◆ Instructions for the task ◆
All of the data needs to be repeated exactly.

-- Provided material start --

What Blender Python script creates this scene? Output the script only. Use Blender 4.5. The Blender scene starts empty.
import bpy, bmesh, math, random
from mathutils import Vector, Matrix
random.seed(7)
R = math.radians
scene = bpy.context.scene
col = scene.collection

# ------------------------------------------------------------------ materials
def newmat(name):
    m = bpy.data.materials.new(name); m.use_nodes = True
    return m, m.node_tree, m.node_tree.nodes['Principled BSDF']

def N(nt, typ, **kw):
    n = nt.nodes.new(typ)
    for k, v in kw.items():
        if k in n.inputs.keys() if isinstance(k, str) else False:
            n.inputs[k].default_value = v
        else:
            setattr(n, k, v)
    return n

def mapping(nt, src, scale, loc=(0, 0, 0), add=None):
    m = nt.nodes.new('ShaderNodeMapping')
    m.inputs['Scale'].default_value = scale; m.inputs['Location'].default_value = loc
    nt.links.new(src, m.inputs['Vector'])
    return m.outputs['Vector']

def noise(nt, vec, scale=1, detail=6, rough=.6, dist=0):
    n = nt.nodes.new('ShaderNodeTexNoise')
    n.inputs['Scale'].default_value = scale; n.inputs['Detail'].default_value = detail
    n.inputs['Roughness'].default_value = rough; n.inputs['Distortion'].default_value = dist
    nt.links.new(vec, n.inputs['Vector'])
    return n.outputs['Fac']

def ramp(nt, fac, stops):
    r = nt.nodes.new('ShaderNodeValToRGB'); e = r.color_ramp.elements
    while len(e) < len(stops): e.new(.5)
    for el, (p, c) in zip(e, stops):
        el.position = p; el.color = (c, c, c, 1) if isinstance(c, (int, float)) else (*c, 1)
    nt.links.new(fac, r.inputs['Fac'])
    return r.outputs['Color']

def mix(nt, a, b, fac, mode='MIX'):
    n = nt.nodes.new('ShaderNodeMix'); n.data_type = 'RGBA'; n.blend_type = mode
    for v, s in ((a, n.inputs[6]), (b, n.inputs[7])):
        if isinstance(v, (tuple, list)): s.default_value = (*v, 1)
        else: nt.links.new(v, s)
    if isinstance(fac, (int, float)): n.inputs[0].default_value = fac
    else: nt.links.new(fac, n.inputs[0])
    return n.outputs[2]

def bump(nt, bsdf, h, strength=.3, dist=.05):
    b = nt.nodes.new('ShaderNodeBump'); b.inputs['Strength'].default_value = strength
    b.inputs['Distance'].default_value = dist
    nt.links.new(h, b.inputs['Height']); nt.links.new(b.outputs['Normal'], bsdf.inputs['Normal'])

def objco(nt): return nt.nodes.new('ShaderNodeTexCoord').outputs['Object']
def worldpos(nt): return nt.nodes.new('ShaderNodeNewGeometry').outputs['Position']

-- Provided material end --

◆ Answer to this exercise ◆
What Blender Python script creates this scene? Output the script only. Use Blender 4.5. The Blender scene starts empty.
import bpy, bmesh, math, random
from mathutils import Vector, Matrix
random.seed(7)
R = math.radians
scene = bpy.context.scene
col = scene.collection

# ------------------------------------------------------------------ materials
def newmat(name):
    m = bpy.data.materials.new(name); m.use_nodes = True
    return m, m.node_tree, m.node_tree.nodes['Principled BSDF']

def N(nt, typ, **kw):
    n = nt.nodes.new(typ)
    for k, v in kw.items():
        if k in n.inputs.keys() if isinstance(k, str) else False:
            n.inputs[k].default_value = v
        else:
            setattr(n, k, v)
    return n

def mapping(nt, src, scale, loc=(0, 0, 0), add=None):
    m = nt.nodes.new('ShaderNodeMapping')
    m.inputs['Scale'].default_value = scale; m.inputs['Location'].default_value = loc
    nt.links.new(src, m.inputs['Vector'])
    return m.outputs['Vector']

def noise(nt, vec, scale=1, detail=6, rough=.6, dist=0):
    n = nt.nodes.new('ShaderNodeTexNoise')
    n.inputs['Scale'].default_value = scale; n.inputs['Detail'].default_value = detail
    n.inputs['Roughness'].default_value = rough; n.inputs['Distortion'].default_value = dist
    nt.links.new(vec, n.inputs['Vector'])
    return n.outputs['Fac']

def ramp(nt, fac, stops):
    r = nt.nodes.new('ShaderNodeValToRGB'); e = r.color_ramp.elements
    while len(e) < len(stops): e.new(.5)
    for el, (p, c) in zip(e, stops):
        el.position = p; el.color = (c, c, c, 1) if isinstance(c, (int, float)) else (*c, 1)
    nt.links.new(fac, r.inputs['Fac'])
    return r.outputs['Color']

def mix(nt, a, b, fac, mode='MIX'):
    n = nt.nodes.new('ShaderNodeMix'); n.data_type = 'RGBA'; n.blend_type = mode
    for v, s in ((a, n.inputs[6]), (b, n.inputs[7])):
        if isinstance(v, (tuple, list)): s.default_value = (*v, 1)
        else: nt.links.new(v, s)
    if isinstance(fac, (int, float)): n.inputs[0].default_value = fac
    else: nt.links.new(fac, n.inputs[0])
    return n.outputs[2]

def bump(nt, bsdf, h, strength=.3, dist=.05):
    b = nt.nodes.new('ShaderNodeBump'); b.inputs['Strength'].default_value = strength
    b.inputs['Distance'].default_value = dist
    nt.links.new(h, b.inputs['Height']); nt.links.new(b.outputs['Normal'], bsdf.inputs['Normal'])

def objco(nt): return nt.nodes.new('ShaderNodeTexCoord').outputs['Object']
def worldpos(nt): return nt.nodes.new('ShaderNodeNewGeometry').outputs['Position']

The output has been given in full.